DATA:
★ ★ ★

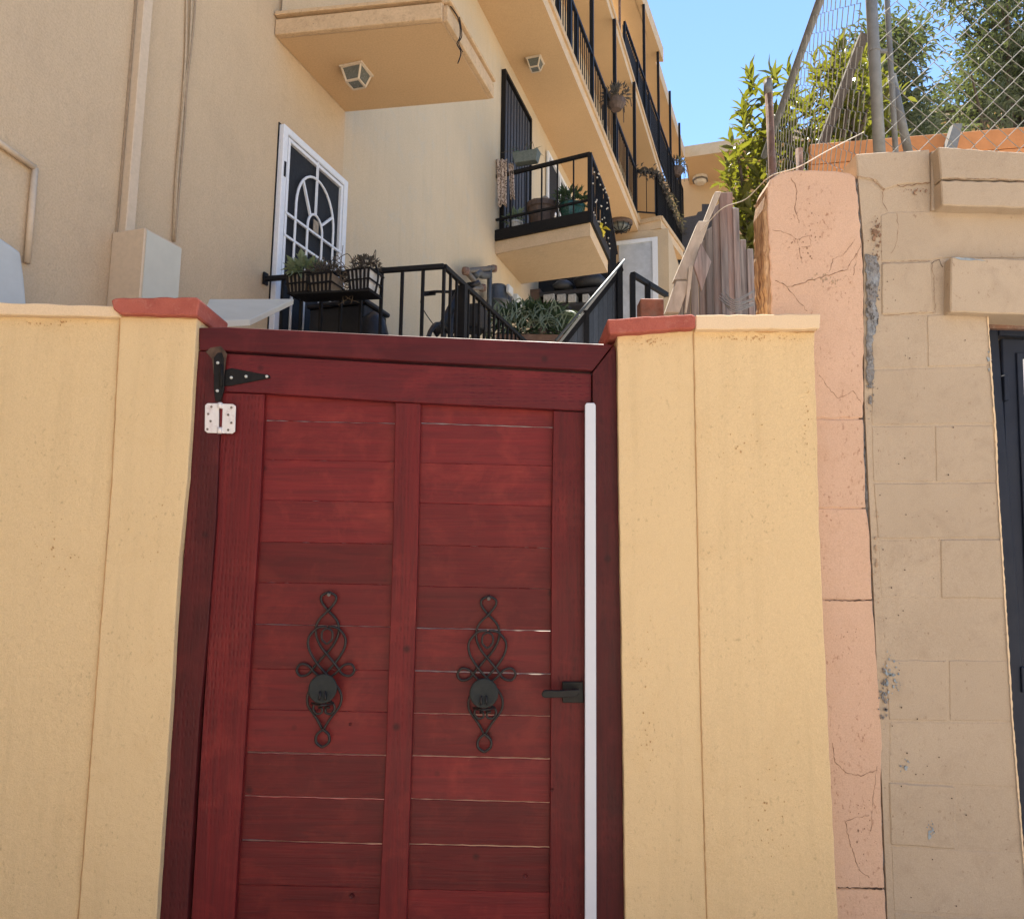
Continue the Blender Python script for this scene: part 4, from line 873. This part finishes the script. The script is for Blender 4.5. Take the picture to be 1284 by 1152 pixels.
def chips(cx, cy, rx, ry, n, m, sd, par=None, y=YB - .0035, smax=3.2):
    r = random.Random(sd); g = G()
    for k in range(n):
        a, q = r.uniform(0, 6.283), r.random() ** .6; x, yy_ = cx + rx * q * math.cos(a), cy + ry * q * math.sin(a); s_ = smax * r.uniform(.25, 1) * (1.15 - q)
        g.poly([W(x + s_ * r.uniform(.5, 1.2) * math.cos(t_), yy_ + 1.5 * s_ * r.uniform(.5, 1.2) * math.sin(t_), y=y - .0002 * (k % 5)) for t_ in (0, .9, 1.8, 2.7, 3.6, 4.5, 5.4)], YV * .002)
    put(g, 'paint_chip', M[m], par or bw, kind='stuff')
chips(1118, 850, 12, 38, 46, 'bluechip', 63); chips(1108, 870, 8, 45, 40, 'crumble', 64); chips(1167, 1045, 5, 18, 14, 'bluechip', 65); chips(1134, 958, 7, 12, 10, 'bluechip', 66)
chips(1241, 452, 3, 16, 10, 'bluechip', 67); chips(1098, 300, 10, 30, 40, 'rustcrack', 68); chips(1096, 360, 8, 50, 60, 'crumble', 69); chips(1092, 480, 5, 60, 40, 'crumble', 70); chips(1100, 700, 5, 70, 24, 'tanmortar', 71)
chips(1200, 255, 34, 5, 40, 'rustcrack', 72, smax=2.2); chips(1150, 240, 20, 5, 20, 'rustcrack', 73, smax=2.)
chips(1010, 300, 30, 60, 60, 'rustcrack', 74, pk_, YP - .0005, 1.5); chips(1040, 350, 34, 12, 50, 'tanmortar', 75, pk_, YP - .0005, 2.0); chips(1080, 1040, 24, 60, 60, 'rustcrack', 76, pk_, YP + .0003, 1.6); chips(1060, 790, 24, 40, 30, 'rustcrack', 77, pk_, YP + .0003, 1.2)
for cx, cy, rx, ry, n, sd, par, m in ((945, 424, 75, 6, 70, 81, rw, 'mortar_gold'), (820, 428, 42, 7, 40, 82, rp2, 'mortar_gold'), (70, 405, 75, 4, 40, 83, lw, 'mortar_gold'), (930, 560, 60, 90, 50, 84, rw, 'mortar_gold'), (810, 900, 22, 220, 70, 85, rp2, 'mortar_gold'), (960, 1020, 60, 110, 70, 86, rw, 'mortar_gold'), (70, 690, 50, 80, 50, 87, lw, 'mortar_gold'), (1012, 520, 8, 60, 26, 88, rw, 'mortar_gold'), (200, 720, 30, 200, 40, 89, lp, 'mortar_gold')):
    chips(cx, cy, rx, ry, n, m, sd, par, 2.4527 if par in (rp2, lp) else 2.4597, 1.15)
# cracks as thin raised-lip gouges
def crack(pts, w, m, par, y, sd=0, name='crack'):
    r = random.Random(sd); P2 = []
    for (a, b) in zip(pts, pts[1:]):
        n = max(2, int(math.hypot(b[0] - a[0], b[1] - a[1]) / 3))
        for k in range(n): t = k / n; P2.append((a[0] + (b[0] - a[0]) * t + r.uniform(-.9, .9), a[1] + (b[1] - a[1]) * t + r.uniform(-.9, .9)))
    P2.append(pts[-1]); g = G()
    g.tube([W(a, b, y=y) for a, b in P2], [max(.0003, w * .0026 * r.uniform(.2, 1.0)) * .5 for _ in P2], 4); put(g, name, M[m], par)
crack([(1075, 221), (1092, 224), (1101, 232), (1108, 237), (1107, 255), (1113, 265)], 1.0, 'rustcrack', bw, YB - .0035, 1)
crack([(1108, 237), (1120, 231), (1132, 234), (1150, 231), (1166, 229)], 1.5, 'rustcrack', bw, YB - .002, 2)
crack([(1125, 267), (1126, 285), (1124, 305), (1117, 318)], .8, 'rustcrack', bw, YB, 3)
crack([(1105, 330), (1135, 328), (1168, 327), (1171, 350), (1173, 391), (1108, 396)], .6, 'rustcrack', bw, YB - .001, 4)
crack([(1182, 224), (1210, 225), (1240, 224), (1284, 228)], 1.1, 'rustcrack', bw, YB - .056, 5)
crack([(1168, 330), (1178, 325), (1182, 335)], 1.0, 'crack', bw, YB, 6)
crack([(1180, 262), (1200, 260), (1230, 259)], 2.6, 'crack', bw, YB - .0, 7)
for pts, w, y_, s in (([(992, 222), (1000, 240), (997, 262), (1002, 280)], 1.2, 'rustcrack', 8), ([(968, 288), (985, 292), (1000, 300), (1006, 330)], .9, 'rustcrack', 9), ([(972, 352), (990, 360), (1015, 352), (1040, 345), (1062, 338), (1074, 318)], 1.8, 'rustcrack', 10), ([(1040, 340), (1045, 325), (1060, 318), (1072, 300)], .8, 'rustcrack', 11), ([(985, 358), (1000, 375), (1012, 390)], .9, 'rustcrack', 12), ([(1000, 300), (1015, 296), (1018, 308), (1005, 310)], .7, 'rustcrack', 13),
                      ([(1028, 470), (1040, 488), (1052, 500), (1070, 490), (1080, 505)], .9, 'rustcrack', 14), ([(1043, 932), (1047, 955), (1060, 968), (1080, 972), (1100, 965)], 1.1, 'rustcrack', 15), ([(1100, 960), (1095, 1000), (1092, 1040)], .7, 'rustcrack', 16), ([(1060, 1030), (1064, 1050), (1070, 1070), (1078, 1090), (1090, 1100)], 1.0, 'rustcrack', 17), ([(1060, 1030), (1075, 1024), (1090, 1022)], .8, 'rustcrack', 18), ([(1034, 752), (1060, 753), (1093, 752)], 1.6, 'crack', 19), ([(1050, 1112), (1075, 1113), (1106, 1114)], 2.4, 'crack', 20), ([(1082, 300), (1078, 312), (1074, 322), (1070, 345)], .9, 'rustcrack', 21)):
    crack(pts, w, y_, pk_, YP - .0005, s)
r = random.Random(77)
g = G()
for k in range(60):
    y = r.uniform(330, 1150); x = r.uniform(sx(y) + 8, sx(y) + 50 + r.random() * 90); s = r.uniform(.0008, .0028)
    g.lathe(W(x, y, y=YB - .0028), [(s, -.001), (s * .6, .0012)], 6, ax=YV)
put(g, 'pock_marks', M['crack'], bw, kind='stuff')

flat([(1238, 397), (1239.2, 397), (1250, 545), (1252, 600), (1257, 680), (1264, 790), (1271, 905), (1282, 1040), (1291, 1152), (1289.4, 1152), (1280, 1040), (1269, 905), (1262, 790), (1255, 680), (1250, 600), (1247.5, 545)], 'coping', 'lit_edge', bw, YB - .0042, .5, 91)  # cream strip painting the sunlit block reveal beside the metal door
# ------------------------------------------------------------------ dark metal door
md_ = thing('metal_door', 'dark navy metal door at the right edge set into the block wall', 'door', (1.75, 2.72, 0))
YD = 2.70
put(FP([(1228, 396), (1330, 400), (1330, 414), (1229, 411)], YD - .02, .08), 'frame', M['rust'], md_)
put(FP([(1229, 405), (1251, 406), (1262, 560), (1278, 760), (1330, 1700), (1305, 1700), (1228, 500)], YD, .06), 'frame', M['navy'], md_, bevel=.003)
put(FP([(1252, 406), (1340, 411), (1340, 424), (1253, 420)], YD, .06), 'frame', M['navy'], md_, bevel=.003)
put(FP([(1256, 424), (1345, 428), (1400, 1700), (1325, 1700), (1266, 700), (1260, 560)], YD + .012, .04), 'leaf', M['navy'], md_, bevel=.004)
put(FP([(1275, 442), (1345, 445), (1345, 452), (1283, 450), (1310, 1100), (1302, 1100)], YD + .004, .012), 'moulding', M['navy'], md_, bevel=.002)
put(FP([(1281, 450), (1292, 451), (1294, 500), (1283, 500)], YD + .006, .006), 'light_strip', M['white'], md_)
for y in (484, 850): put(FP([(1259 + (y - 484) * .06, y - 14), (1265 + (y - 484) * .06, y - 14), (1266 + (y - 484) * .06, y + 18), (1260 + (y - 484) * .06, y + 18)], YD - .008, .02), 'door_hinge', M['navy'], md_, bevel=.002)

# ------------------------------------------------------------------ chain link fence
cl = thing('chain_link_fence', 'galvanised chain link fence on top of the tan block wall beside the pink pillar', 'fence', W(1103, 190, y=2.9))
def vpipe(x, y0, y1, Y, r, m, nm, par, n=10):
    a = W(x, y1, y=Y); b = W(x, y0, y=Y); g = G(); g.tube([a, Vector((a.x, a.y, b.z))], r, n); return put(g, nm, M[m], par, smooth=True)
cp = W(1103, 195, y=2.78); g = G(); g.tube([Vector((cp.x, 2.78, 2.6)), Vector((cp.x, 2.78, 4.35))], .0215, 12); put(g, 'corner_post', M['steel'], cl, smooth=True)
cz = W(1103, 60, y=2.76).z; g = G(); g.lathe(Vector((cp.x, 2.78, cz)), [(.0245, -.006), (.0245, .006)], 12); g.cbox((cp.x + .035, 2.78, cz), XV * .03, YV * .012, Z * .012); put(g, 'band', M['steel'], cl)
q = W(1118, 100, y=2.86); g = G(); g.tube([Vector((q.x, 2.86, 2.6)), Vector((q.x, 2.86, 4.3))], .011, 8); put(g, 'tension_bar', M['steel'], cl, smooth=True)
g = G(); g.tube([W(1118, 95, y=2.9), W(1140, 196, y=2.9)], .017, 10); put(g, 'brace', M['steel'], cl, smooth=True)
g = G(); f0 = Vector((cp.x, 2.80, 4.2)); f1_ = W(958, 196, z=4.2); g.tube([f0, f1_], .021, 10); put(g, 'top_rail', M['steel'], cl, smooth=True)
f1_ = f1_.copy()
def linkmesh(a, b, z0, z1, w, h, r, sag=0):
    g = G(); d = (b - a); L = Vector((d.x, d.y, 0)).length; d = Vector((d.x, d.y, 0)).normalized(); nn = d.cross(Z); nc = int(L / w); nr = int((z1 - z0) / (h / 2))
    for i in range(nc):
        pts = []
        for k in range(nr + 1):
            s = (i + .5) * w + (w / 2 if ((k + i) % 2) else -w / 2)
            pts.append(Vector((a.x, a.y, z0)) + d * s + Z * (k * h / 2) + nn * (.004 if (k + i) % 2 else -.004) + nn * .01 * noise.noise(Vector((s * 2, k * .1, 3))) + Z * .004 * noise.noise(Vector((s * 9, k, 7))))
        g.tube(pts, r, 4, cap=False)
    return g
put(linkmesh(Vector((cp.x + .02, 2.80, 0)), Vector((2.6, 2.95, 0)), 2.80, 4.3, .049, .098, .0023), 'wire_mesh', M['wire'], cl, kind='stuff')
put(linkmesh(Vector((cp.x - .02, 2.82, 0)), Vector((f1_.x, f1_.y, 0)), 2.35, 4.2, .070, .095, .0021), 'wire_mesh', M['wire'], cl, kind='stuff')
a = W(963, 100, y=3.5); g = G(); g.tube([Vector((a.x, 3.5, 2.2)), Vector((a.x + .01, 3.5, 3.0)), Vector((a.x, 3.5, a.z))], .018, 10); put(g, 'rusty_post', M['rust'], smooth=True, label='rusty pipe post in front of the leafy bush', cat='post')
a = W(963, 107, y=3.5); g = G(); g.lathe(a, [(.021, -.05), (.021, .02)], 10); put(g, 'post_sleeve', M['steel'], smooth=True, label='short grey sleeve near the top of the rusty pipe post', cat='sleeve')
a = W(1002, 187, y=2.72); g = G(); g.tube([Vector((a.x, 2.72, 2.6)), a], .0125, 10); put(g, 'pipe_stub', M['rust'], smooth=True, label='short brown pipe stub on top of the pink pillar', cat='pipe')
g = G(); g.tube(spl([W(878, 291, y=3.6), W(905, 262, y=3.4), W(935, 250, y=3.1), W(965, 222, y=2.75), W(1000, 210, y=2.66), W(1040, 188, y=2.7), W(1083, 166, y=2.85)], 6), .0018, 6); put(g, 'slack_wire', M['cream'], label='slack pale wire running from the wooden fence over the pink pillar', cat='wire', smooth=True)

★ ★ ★

DIRECTIONS: Of all the lines in the data above, state how many include "from". Say only the number.

EXPECTED ANSWER: 2